Contrasting Metallic (Rh 0 ) and Carbidic (2D-Mo 2 C MXene) Surfaces in Olefin Hydrogenation Provides Insights on the Origin of the Pairwise Hydrogen Addition.

Kinetic studies are vital for gathering mechanistic insights into heterogeneously catalyzed hydrogenation of unsaturated organic compounds (olefins), where the Horiuti-Polanyi mechanism is ubiquitous on metal catalysts. While this mechanism envisions nonpairwise H 2 addition due to the rapid scrambling of surface hydride (H*) species, a pairwise H 2 addition is experimentally encountered, rationalized here based on density functional theory (DFT) simulations for the ethene (C 2 H 4 ) hydrogenation catalyzed by two-dimensional (2D) MXene Mo 2 C(0001) surface and compared to Rh(111) surface. Results show that ethyl (C 2 H 5 *) hydrogenation is the rate-determining step (RDS) on Mo 2 C(0001), yet C 2 H 5 * formation is the RDS on Rh(111), which features a higher reaction rate and contribution from pairwise H 2 addition compared to 2D-Mo 2 C(0001).

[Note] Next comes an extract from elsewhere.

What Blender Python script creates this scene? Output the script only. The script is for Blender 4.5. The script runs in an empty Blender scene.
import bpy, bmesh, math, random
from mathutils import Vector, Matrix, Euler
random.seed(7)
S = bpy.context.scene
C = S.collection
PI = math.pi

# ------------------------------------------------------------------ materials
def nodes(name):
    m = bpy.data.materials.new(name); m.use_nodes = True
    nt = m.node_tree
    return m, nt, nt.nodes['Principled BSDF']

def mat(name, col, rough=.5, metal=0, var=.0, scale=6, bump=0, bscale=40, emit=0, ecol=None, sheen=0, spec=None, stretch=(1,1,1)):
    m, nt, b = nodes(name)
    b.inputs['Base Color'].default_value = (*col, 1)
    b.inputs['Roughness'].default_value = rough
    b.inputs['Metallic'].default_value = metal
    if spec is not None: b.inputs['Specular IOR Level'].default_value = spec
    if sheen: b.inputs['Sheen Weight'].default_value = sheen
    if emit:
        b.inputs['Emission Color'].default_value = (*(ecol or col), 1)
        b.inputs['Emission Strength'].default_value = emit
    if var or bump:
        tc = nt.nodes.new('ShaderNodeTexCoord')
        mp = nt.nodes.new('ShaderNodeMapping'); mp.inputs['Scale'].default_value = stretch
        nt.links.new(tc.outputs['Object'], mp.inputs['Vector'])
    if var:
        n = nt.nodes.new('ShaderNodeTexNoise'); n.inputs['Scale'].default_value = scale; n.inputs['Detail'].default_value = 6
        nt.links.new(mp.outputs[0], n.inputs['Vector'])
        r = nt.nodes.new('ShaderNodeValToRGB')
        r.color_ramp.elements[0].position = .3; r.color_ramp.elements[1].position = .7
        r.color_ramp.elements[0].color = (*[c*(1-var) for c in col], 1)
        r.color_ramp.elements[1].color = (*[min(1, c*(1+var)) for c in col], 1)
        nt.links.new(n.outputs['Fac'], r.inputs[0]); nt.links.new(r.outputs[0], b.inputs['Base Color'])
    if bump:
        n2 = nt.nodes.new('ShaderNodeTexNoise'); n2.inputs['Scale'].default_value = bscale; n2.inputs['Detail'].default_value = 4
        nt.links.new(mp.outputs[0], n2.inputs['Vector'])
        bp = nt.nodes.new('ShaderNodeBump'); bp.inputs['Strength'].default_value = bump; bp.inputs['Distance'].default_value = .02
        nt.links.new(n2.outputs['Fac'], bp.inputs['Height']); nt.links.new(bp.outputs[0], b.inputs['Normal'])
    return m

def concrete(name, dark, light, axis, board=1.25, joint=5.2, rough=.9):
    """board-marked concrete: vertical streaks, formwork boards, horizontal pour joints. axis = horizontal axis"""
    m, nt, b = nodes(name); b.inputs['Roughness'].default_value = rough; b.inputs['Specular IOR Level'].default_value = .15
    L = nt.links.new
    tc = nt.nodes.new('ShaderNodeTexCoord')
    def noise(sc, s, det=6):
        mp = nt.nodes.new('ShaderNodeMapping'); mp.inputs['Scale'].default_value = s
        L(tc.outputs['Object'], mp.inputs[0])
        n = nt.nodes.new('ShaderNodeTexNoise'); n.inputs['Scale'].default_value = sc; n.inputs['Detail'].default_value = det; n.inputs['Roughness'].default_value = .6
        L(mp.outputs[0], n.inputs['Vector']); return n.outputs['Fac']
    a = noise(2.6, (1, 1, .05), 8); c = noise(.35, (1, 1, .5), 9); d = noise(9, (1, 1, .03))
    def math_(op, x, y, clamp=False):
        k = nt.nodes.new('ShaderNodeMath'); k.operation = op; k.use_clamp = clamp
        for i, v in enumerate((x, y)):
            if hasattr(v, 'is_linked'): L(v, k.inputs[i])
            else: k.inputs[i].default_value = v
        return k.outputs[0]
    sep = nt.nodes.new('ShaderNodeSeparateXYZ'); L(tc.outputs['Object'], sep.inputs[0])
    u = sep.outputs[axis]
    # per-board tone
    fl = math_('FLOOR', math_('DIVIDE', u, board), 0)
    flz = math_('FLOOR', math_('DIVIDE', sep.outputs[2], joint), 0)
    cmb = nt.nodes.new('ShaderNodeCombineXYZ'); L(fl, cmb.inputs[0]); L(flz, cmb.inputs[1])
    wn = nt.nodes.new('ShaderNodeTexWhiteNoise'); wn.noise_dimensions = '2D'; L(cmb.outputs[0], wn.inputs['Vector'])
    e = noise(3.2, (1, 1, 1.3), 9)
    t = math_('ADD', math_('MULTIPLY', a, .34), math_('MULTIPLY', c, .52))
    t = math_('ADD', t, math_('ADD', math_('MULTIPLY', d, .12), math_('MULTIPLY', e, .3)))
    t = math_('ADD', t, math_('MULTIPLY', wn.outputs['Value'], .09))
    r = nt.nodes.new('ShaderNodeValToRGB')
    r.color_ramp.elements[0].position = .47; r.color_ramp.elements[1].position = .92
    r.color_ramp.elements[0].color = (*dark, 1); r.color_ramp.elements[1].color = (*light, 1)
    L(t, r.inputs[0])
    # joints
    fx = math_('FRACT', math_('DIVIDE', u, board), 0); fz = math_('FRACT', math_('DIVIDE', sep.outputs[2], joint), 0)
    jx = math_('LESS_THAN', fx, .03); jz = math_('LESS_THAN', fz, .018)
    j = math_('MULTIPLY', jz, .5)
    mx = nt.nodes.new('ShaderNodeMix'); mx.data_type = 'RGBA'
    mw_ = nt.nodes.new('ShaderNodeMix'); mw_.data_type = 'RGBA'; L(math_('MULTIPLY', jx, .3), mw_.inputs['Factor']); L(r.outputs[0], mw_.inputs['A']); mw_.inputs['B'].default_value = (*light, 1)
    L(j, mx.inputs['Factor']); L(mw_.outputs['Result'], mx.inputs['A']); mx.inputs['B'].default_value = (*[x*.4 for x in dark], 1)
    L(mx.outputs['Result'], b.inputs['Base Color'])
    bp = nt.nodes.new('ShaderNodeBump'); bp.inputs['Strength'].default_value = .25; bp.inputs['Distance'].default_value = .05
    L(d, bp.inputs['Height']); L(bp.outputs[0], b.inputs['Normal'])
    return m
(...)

This qualitatively agrees with the experimental results for propene hydrogenation with parahydrogen over 2D-Mo 2 C 1- x MXene and Rh/TiO 2 . However, DFT results imply that pairwise selectivity should be negligible owing to the facile H* diffusion on both surfaces, not affected by H* nor C 2 H 4 * coverages. DFT results also rule out the Eley-Rideal mechanism appreciably contributing to pairwise addition. The measurable contribution of the pairwise hydrogenation pathway operating concurrently with the dominant nonpairwise one is proposed to be due to the dynamic site blocking at higher adsorbate coverages or another mechanism that would drastically limit the diffusion of H* adatoms.